No part number. It's a cheap one I picked up a a local plumbing store. It's stamped 8 ohms. And that's about what I've measured it to be at room temp. I've not tested it further.

Kalvin:
How about some thick wire or beefy resistor(s) submerged into mineral oil? Probably requires a pump to keep the oil moving and transferring the heat from the wire/resistor(s).

SeanB:
Does not really need a pump, the oil or water will convect naturally. Just keep the hot surface of the resistor off of the plastic walls and it will be fine.

I did make a few quick and dirty dummy loads using a regular cup of cold water, a sacrificial TO3 power transistor ( I used 2N3773's that had survived the detonation of the UPS units they were part of), some wire and a resistance decade box to supply base current to them. They would run fine, boiling the water, till it was below the device, so just had to have some extra water handy for long load testing. Solder to base and emitter, a M4 nut and bolt to connect the collector, or just solder the wire to the top of the steel can. Worked from 1A to 15A, up to 100W of power dissipation.

CopperCone:
I highly recommend that you make a spacious box made of steel mesh to house any kind of loads like this.

I have seen dummy loads like this meant for this using light bulbs, they put the bulbs in a steel mesh box basically to eliminate risk of electrocution and burns. This was meant for either parallel or series light bulbs with the circuits. Also stores nicely and looks good and protects it from falling screw drivers and other things.

Having blazing hot light bulbs, heat sinks, wire in the open is asking for trouble and possibly fire.

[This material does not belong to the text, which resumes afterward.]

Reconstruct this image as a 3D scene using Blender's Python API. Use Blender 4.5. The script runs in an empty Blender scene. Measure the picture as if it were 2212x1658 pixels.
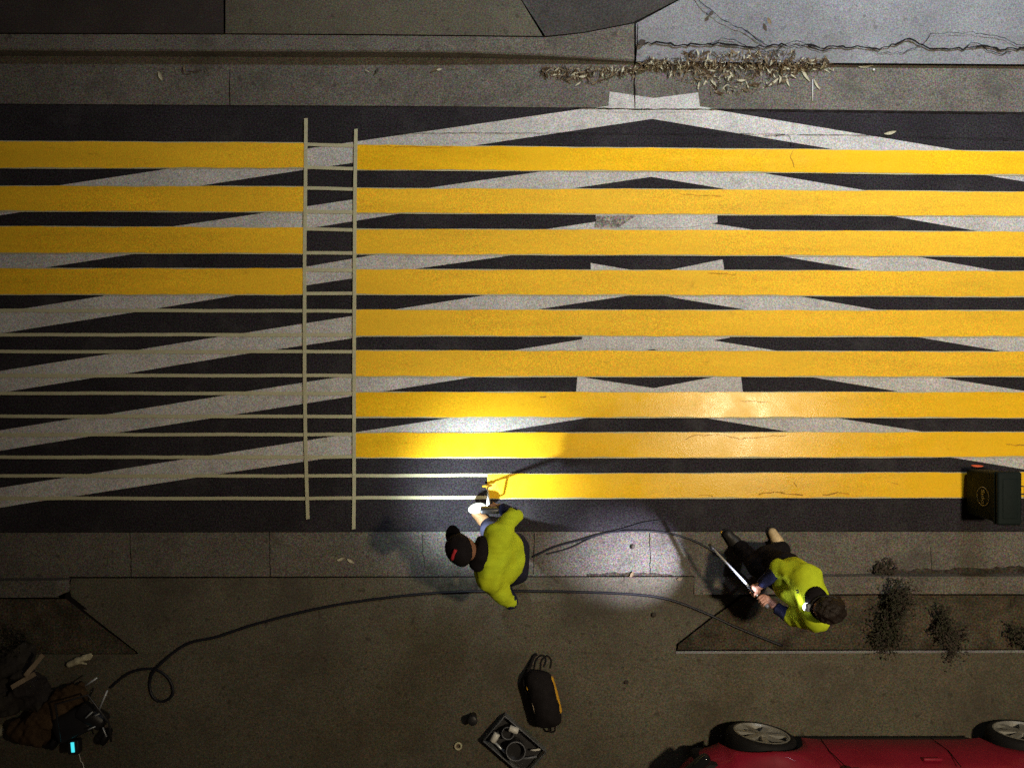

Home depot sells material that would work well.
https://www.homedepot.com/b/Hardware-Metal-Sheets-Rods-Sheet/N-5yc1vZc27v


If you use oil as a coolant and it gets real hot I would recommend you weight the platform down with some lead or stone and add some kind of splash guards (i.e. make baffles), and if it is not meant to get hot you should put a thermostat on it to break the circuit if it shorts out and starts to over heat so you don't accidentally deep fry yourself. A drain valve on the bottom would be nice to if you make some kind of oil testing tank so it can be stored drained.

Shock:
One idea is connecting up a 12V mains inverter and sticking the load on the inverter. No idea how accurate that would be but you could really punish a 12V DC supply that way if you wanted to.